The reality is that the expansion of the EU on the terms decided upon by the earlier members has proved too expensive to afford. This ruinous policy was initiated by Helmut Kohl two decades back, when he broke every canon of modern economic theory to treat the East German currency as equal to that of West Germany. Had Kohl fixed a more realistic exchange value, the eastern part of a reunited Germany would have developed much faster than it has. And as for the other countries of East Europe, the massive EU effort to enable parity between their social and other infrastructure and that of western Europe placed the tribal loyalty of ethnicity well above reason. Rather than concentrating solely on East Europe, had West Europe given attention to emerging economies in Asia and elsewhere, its returns would have been far higher. East Europe needed to come out of its backwardness at a pace dictated not by emotion but by the logic of economic reality, a process that would have taken about two decades, or the same time as elapsed between the World War II destruction of Japan and Germany and the re-emergence of the two powers. The attempt to telescope this essential process of economic evolution has weakened the financial sinews of the western members of the alliance, and has reduced their relative presence across the world, something that Nato bombs and missiles rained down on the recalcitrant seems unlikely to reverse.
What the IMF under Lagarde will attempt would be for the EU to use this so-called "international" umbrella as a means for channelling savings from Asia and other locations towards the EU's stricken members.
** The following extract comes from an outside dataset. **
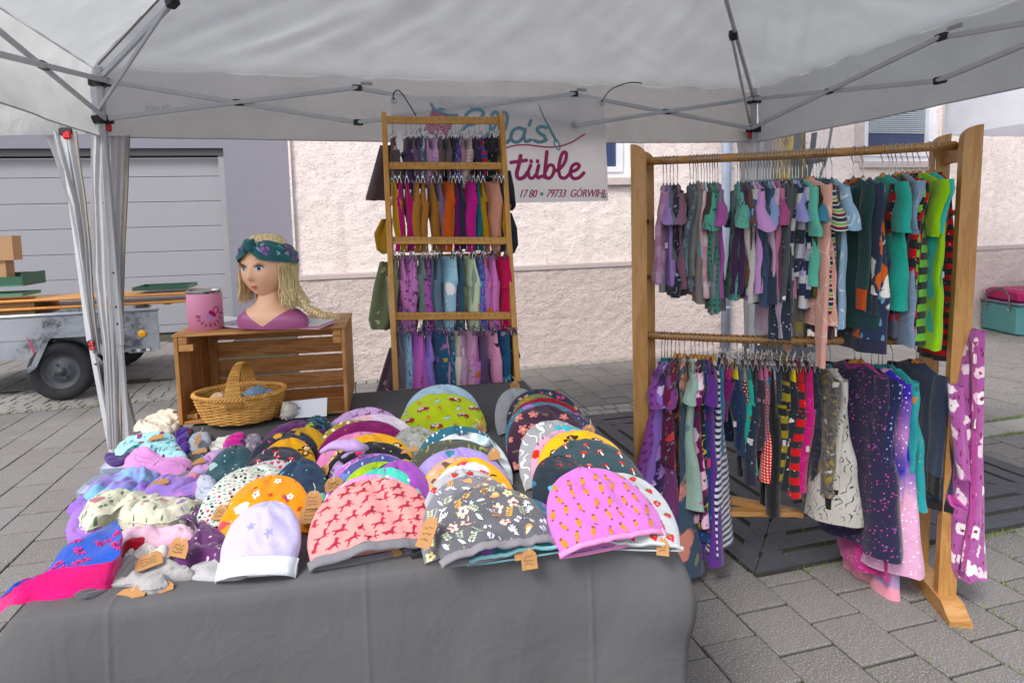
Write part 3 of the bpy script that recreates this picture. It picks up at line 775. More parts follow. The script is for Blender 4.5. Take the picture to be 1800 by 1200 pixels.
# neighbour tent at the left
NY = 3.95
cn = at(118, 236, NY); nb = thing('neighbour_tent', 'neighbouring white pop up tent with its leg just left of ours', 'tent', Vector((cn.x, cn.y, 0)))
q = MB(); a, b_ = at(112, 240, NY), at(160, 600, NY); q.bar(a+Z*.1, b_, .04, .04, up=ea, bev=.004); q.build('leg', M_STEEL, nb)
q = MB(); c_ = at(198, 800, NY); bot = b_+(c_-b_)*((b_.z)/(b_.z-c_.z)); q.bar(b_, bot, .03, .03, up=ea, bev=.003); q.build('inner_leg', M_STEEL, nb)
q = MB(); q.box(at(165, 605, NY-.0), (.06, .05, .07), rz=A, bev=.008); q.build('slider', M_BLK, nb)
q = MB(); q.box(at(161, 604, NY-.04), (.032, .02, .035), rz=A, bev=.008); q.box(at(163, 612, NY-.04), (.04, .018, .02), rz=A, bev=.006); q.build('clip', M_RED, nb)
q = MB(); q.box(at(118, 232, NY), (.08, .06, .05), rz=A, bev=.008); q.build('bracket', M_BLK, nb)
q = MB(); q.box(at(118, 238, NY-.035), (.05, .02, .05), rz=A, bev=.01); q.build('clip', M_RED, nb)
q = MB(); q.tube([at(168, 640, NY-.02), at(168, 640, NY-.022)], .008, 8); q.build('hole_plug', M_BLK, nb)
e0 = at(150, 236, NY); zv, ze = e0.z-.0, e0.z+.42
def nval(s, t): p = Vector((e0.x, e0.y, 0))+(-ea)*3.0*s; return p+Z*(zv+(ze-zv)*t-.03*sin(pi*s))+eb*(.012*sin(s*40)*(1-t)+.02*noise.noise(Vector((s*9, t*3, 1))))
sheet(nval, 60, 8, 'valance', M_CAN, nb)
def nroof(s, t): return Vector((e0.x, e0.y, 0))+(-ea)*(3.0*s*(1-t)+1.5*t)+eb*1.5*t+Z*(ze+.65*t-.04*sin(pi*t))
sheet(nroof, 30, 20, 'canopy', M_CAN, nb)
def nval2(s, t): p = Vector((e0.x, e0.y, 0))+eb*3.0*s; return p+Z*(zv+(ze-zv)*t)+ea*(.01*sin(s*40)*(1-t))

curtain('side_curtain', [(232, 80, 138), (300, 104, 146), (360, 124, 154), (430, 136, 160), (520, 150, 166), (620, 164, 176)], NY-.02, M_CURT, 'white curtain gathered down the leg of the neighbouring tent at the far left', .022, 3, 1.5)

# ---- banner
BO = .055
def bpx(x, y, off=.0): return on_plane(x, y, TL, A, BO+off)
BC = [bpx(687, 168), bpx(1063, 172), bpx(1069, 353), bpx(694, 362)]
banner = thing('banner', 'white vinyl banner with teal and magenta script lettering behind the ladder rack', 'banner', (BC[2]+BC[3])/2)
bO = BC[3]; bW = (BC[2]-BC[3]).dot(ea); bH = BC[0].z-BC[3].z
def bwave(x, z):
    s = (x)/bW; t = z/bH
    return .012*noise.noise(Vector((s*4, t*3, 2)))+.012*exp(-((s-.8)*6)**2-((t-.35)*5)**2)-.008*exp(-((s-.93)*9)**2-((t-.8)*5)**2)+.004*noise.noise(Vector((s*13, t*9, 5)))
def bsurf(px_, py_, lift=0.0):
    p = bpx(px_, py_); x = (p-bO).dot(ea); z = p.z-bO.z; return p-eb*(bwave(x, z)+lift)
rows = []
for j in range(41):
    rows.append([])
    for i in range(61):
        s, t = i/60, j/40; p = (BC[3]*(1-s)+BC[2]*s)*(1-t)+(BC[0]*(1-s)+BC[1]*s)*t
        x = (p-bO).dot(ea); z = p.z-bO.z; rows[-1].append(p-eb*bwave(x, z))
M_VIN = cloth_white('vinyl', 'eff0f3', .6, .012); M_VIN.node_tree.nodes['Principled BSDF'].inputs['Roughness'].default_value = .35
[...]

But the problems of Europe are too big to be eliminated by savings from Asia, a continent that has already been cheated of more than $2 trillion in savings and investments as a result of the 2008 financial crisis, a disaster in the making of which it had no role. Rather than repeat the mistake made by West Europe since the 1990s, of pumping investment funds into East Europe rather than into locations that have today emerged as the engines of international growth, investors in Asia need to focus on themselves and on markets in Africa and South America.
If the Iraq and Afghanistan wars have bankrupted the US in a way that the Vietnam War could not, the reason lies in the fact that Bush-Cheney sought to funnel all procurement into US entities, rather than make use of production platforms in Asia. Since the 1990s, the EU has made the same mistake as the Pentagon, only on an even bigger scale. By looking only inwards, the EU has reached a stage when several countries within it are certain to default, even while the only hope that it has for economic stability lies in an Asia that has been ignored for too long. Madame Lagarde at the IMF would be more of the same. More of the same policies that have brought the EU to the edge of financial meltdown. Prime Minister Singh needs to do more than politely cough. India needs to throw its weight behind an "emerging economy" candidate, for it is the move away from a Europe-centric approach that is the best policy for the IMF to follow.